>> begin INFORMATION SUPPLIED

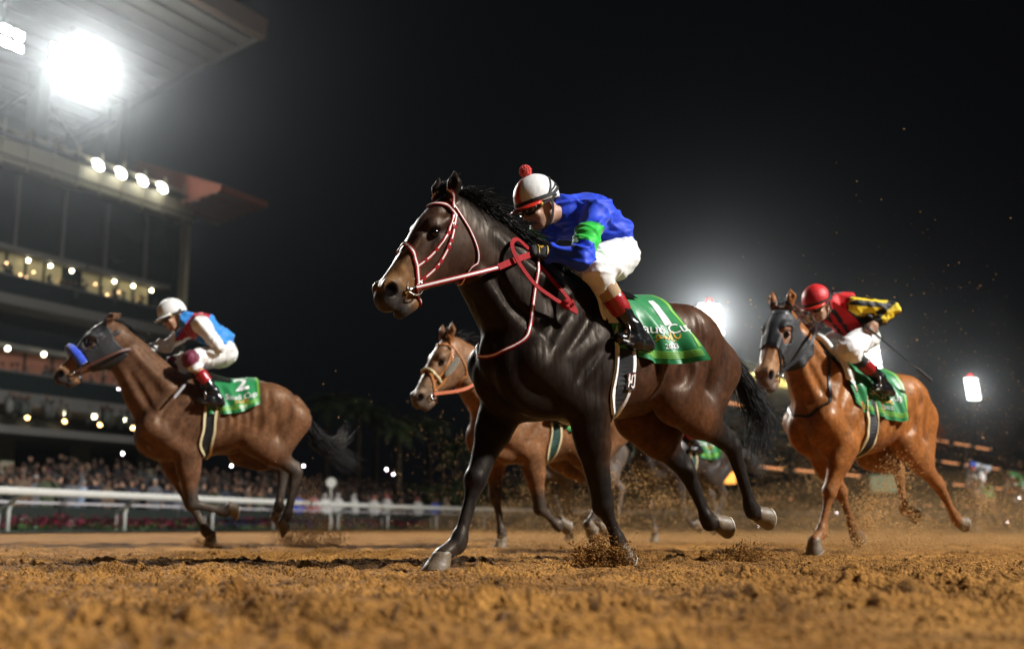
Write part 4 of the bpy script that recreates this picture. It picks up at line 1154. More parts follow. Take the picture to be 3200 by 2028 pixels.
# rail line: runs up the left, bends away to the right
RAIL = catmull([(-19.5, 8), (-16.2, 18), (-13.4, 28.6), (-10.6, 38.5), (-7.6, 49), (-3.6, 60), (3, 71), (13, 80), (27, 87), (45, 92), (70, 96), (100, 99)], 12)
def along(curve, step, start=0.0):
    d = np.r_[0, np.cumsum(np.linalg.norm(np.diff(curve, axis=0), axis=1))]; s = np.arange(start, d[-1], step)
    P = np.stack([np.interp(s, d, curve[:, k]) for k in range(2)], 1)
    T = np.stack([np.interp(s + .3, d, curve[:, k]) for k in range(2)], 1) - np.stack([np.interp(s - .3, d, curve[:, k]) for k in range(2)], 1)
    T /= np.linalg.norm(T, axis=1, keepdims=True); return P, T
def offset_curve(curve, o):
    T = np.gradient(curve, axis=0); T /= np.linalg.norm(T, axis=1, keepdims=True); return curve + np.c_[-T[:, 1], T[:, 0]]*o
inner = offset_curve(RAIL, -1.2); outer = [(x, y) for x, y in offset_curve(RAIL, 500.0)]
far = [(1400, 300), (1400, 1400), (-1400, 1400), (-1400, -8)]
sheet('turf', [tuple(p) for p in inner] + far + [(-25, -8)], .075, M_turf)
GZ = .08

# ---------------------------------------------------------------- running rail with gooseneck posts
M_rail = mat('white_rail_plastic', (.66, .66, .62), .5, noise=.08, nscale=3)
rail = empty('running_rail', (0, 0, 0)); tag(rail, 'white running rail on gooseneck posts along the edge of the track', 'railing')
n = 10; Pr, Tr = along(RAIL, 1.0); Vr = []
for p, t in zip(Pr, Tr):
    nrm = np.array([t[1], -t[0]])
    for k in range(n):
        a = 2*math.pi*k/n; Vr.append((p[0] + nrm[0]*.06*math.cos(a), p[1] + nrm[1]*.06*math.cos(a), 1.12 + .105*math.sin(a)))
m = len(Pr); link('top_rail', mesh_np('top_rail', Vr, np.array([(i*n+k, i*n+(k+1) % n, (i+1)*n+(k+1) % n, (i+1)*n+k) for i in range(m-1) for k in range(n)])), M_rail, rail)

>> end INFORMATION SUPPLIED

## PROBLEM DETAILS
From the material above, reproduce everything verbatim except the pictures.

## EXERCISE OUTPUT
Write part 4 of the bpy script that recreates this picture. It picks up at line 1154. More parts follow. Take the picture to be 3200 by 2028 pixels.
# rail line: runs up the left, bends away to the right
RAIL = catmull([(-19.5, 8), (-16.2, 18), (-13.4, 28.6), (-10.6, 38.5), (-7.6, 49), (-3.6, 60), (3, 71), (13, 80), (27, 87), (45, 92), (70, 96), (100, 99)], 12)
def along(curve, step, start=0.0):
    d = np.r_[0, np.cumsum(np.linalg.norm(np.diff(curve, axis=0), axis=1))]; s = np.arange(start, d[-1], step)
    P = np.stack([np.interp(s, d, curve[:, k]) for k in range(2)], 1)
    T = np.stack([np.interp(s + .3, d, curve[:, k]) for k in range(2)], 1) - np.stack([np.interp(s - .3, d, curve[:, k]) for k in range(2)], 1)
    T /= np.linalg.norm(T, axis=1, keepdims=True); return P, T
def offset_curve(curve, o):
    T = np.gradient(curve, axis=0); T /= np.linalg.norm(T, axis=1, keepdims=True); return curve + np.c_[-T[:, 1], T[:, 0]]*o
inner = offset_curve(RAIL, -1.2); outer = [(x, y) for x, y in offset_curve(RAIL, 500.0)]
far = [(1400, 300), (1400, 1400), (-1400, 1400), (-1400, -8)]
sheet('turf', [tuple(p) for p in inner] + far + [(-25, -8)], .075, M_turf)
GZ = .08

# ---------------------------------------------------------------- running rail with gooseneck posts
M_rail = mat('white_rail_plastic', (.66, .66, .62), .5, noise=.08, nscale=3)
rail = empty('running_rail', (0, 0, 0)); tag(rail, 'white running rail on gooseneck posts along the edge of the track', 'railing')
n = 10; Pr, Tr = along(RAIL, 1.0); Vr = []
for p, t in zip(Pr, Tr):
    nrm = np.array([t[1], -t[0]])
    for k in range(n):
        a = 2*math.pi*k/n; Vr.append((p[0] + nrm[0]*.06*math.cos(a), p[1] + nrm[1]*.06*math.cos(a), 1.12 + .105*math.sin(a)))
m = len(Pr); link('top_rail', mesh_np('top_rail', Vr, np.array([(i*n+k, i*n+(k+1) % n, (i+1)*n+(k+1) % n, (i+1)*n+k) for i in range(m-1) for k in range(n)])), M_rail, rail)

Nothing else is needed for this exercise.